La vie a depuis repris son cours, interrompue seulement par les convois militaires qui traversent la ville. Les habitants applaudissent : nouveau tonnerre de klaxons. Les explosions au loin et les écrans branchés sur les chaînes d’information en continu rappellent toutefois que le front n’est qu’à environ 5 kilomètres. Certains tempèrent donc l’enthousiasme. «Il faudra plus que des drapeaux et des klaxons pour gagner. Quand l’armée sera à 30 kilomètres, alors ce sera fini», souffle un épicier. La famille Akyol est cependant revenue après avoir passé quelques jours à Urfa, la grande ville de la région. «Nous avons encore peur», dit Abdullah. Un morceau de métal est fiché dans sa cuisse. Son fils Yassin a un pouce en lambeaux. «Je fais des cauchemars toutes les nuits», murmure timidement Elif, le reste d’obus dans sa main. «La guerre, ça doit se faire entre soldats, pas avec les civils», souffle encore son père.

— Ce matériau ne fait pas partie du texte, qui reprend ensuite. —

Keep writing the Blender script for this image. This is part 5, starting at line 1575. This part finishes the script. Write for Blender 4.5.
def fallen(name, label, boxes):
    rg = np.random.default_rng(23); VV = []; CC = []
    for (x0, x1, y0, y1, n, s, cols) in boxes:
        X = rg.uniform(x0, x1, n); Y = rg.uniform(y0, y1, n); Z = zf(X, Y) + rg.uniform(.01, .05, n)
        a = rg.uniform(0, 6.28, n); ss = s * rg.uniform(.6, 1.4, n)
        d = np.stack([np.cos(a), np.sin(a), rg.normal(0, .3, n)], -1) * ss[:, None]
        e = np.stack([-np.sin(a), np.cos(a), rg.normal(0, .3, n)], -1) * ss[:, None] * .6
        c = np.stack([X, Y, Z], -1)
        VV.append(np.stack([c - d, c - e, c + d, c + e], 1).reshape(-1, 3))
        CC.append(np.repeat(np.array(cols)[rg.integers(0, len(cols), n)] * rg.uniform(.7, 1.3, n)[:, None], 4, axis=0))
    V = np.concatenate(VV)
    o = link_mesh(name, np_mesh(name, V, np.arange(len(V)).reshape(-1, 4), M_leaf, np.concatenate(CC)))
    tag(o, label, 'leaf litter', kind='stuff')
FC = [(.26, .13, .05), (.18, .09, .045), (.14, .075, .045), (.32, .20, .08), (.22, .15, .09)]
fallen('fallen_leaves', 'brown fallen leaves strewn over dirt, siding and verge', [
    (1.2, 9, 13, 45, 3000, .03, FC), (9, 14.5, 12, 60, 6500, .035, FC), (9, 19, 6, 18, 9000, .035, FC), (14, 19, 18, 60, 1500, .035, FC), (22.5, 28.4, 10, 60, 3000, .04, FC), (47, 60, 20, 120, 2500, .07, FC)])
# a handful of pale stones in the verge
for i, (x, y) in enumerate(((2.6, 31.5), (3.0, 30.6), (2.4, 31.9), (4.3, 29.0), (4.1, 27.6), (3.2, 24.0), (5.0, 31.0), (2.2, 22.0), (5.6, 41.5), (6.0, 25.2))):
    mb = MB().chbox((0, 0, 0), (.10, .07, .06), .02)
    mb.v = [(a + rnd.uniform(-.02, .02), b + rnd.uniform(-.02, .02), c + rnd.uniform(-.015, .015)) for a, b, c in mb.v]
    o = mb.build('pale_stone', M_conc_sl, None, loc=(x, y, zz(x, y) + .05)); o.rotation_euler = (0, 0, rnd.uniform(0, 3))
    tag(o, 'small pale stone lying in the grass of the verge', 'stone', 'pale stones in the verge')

Dans les autres localités le long de la frontière, la situation reste tendue. A l’est, Ceylanpinar observe le pilonnage intensif de sa jumelle Ras al-Ain. Cette dernière est encore aux mains des YPG, qui tiennent fermement leurs positions à quelques dizaines de mètres de la frontière. L’armée turque et ses supplétifs piétinent dans les faubourgs malgré les percées rapides réalisées dans les campagnes avoisinantes. L’entrée de Ceylanpinar, dont la population est à majorité kurde, est strictement contrôlée par les autorités. Les journalistes n’y sont pas les bienvenus. Ils doivent se contenter d’observer les frappes d’artillerie depuis une colline en dehors de la ville. Selon l’agence de presse étatique turque Anadolu, 20 civils ont été tués et plus de 200 autres blessés par les obus qui ont frappé la Turquie. Côté syrien, 70 civils seraient morts d’après l’Observatoire syrien des droits de l’homme et 160 000 auraient fui les combats selon l’ONU.